O jornalista português Luís Rosa conclui que a economia portuguesa beneficiou do capital angolano com a crise financeira de 2011, mas lembra que Portugal também já ajudou Angola inúmeras vezes.

“Portanto, isso faz parte do relacionamento entre dois países que são próximos. Agora, tem que se respeitar as regras de cada Estado. Angola não pode querer impor as suas regras a Portugal e Portugal, de certeza, que também não impõe as suas regras a Angola. A economia portuguesa, hoje em dia, é uma economia aberta, competitiva. Saem uns capitais e entram outros”.

O jornalista acredita qze Portugal aprendeu com o passado.

“Parece-me que, hoje em dia, o poder político português também tem outro cuidado com as relações com o poder empresarial angolano.
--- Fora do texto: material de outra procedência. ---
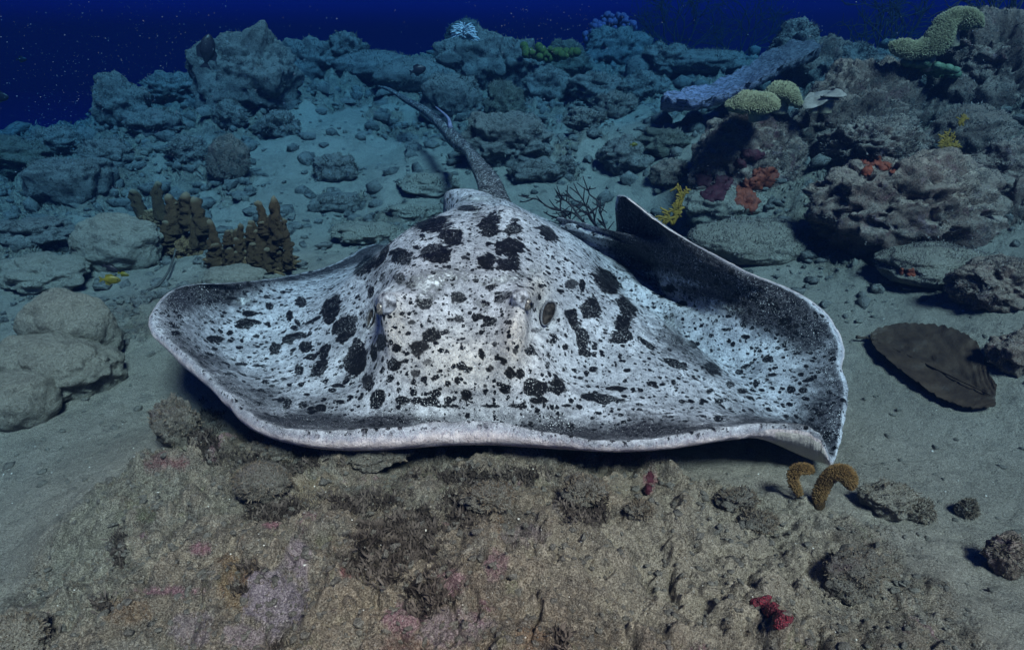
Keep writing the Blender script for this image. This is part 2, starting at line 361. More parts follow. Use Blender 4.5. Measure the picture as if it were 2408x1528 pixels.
TINTS = [ (1650,1330,420,170,(.42,.36,.265),.8),(1850,1180,150,60,(.42,.37,.28),.75),(1500,1160,260,60,(.38,.30,.205),.7),(200,1250,110,200,(.31,.30,.225),.75),(330,1110,90,70,(.30,.285,.21),.7),(760,1440,60,60,(.33,.27,.19),.6),  # px, py, rx, ry, colour, strength : coralline crusts, sponge stains and algae on the foreground reef
 (650,1410,70,75,(.36,.29,.37),.9),(575,1500,60,40,(.34,.25,.31),.8),(700,1300,30,55,(.38,.28,.36),.8),(380,1085,60,22,(.22,.04,.06),.8),
 (470,1290,22,14,(.40,.14,.20),.9),(640,1235,35,12,(.40,.12,.19),.9),(400,1390,70,16,(.42,.16,.24),.8),(560,1370,50,60,(.26,.14,.03),.7),
 (300,1440,60,40,(.27,.15,.07),.7),(820,1345,24,12,(.42,.10,.12),.95),(950,1450,50,40,(.34,.13,.22),.7),(1170,1330,30,40,(.36,.13,.24),.5),
 (1060,1370,40,30,(.32,.11,.22),.6),(340,1210,25,20,(.11,.14,.04),.8),(180,1300,60,90,(.25,.26,.15),.6),(250,1130,90,60,(.24,.24,.15),.5),
 (860,1400,70,55,(.36,.28,.19),.8),(1080,1480,90,50,(.36,.26,.33),.7),(450,1480,60,40,(.36,.27,.34),.6),(1240,1260,60,30,(.30,.22,.28),.5),(1020,1180,80,30,(.36,.33,.26),.6),(520,1190,70,40,(.37,.34,.26),.6),(1300,1390,60,50,(.38,.32,.24),.6),(760,1240,60,30,(.32,.30,.25),.6),(300,1530,80,40,(.38,.34,.28),.6),(1530,1130,18,30,(.30,.06,.09),.8),(1470,1075,60,14,(.28,.08,.07),.6),(1720,1170,40,14,(.16,.09,.06),.7),
 (960,1520,70,30,(.30,.14,.12),.5),(1250,1500,40,30,(.30,.14,.05),.5),(1680,1380,40,30,(.25,.15,.08),.4),(1800,1380,60,60,(.31,.29,.23),.5),
 (620,1150,50,30,(.24,.235,.20),.7),(890,1060,70,30,(.22,.23,.18),.8),(1350,1180,60,40,(.15,.14,.17),.6),(740,1150,60,40,(.30,.20,.08),.4),
 (1580,1230,90,50,(.30,.26,.18),.5),(1900,1230,60,40,(.30,.29,.24),.4)]
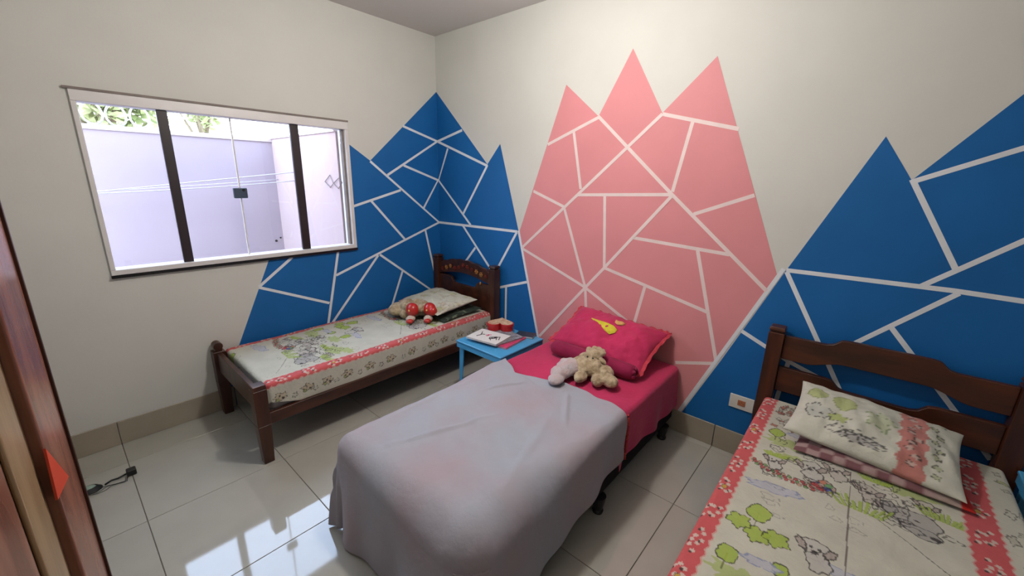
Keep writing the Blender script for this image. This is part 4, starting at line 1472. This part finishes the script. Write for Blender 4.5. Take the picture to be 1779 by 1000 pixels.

É importante que os empresários angolanos, ou qualquer outro que seja, percebam que em Portugal vigoram leis que têm muito a ver com a União Europeia, que têm muito a ver nomeadamente com a prevenção e o combate ao branqueamento de capitais, em que o Banco de Portugal tem um papel fundamental,” frisa Rosa.

Manter as investigações

João Paulo Batalha alerta, no entanto, que é preciso continuar a investigar todos os investimentos angolanos em Portugal. O ex-dirigente da Transparência e Integridade – Associação Cívica (TIAC) considera que as revelações do ‘Luanda Leaks’ sobre a origem dos capitais de Isabel dos Santos foram positivas: “Foram o fim do seu império empresarial em Portugal – que começou a desagregar-se desde essa altura e que deixou marcas negativas na economia portuguesa, com alguns buracos económicos em algumas das empresas participadas”.

João Paulo Batalha lamenta, perante os factos, que ainda persista em Portugal uma “cultura de proximidade, de promiscuidade e de proteção da elite angolana”, que “continua a ser um obstáculo ao desenvolvimento efetivo da economia portuguesa”. O ativista diz que muito do “dinheiro em circulação continua a ter proveniência suspeita e a beneficiar da proteção das autoridades portuguesas”.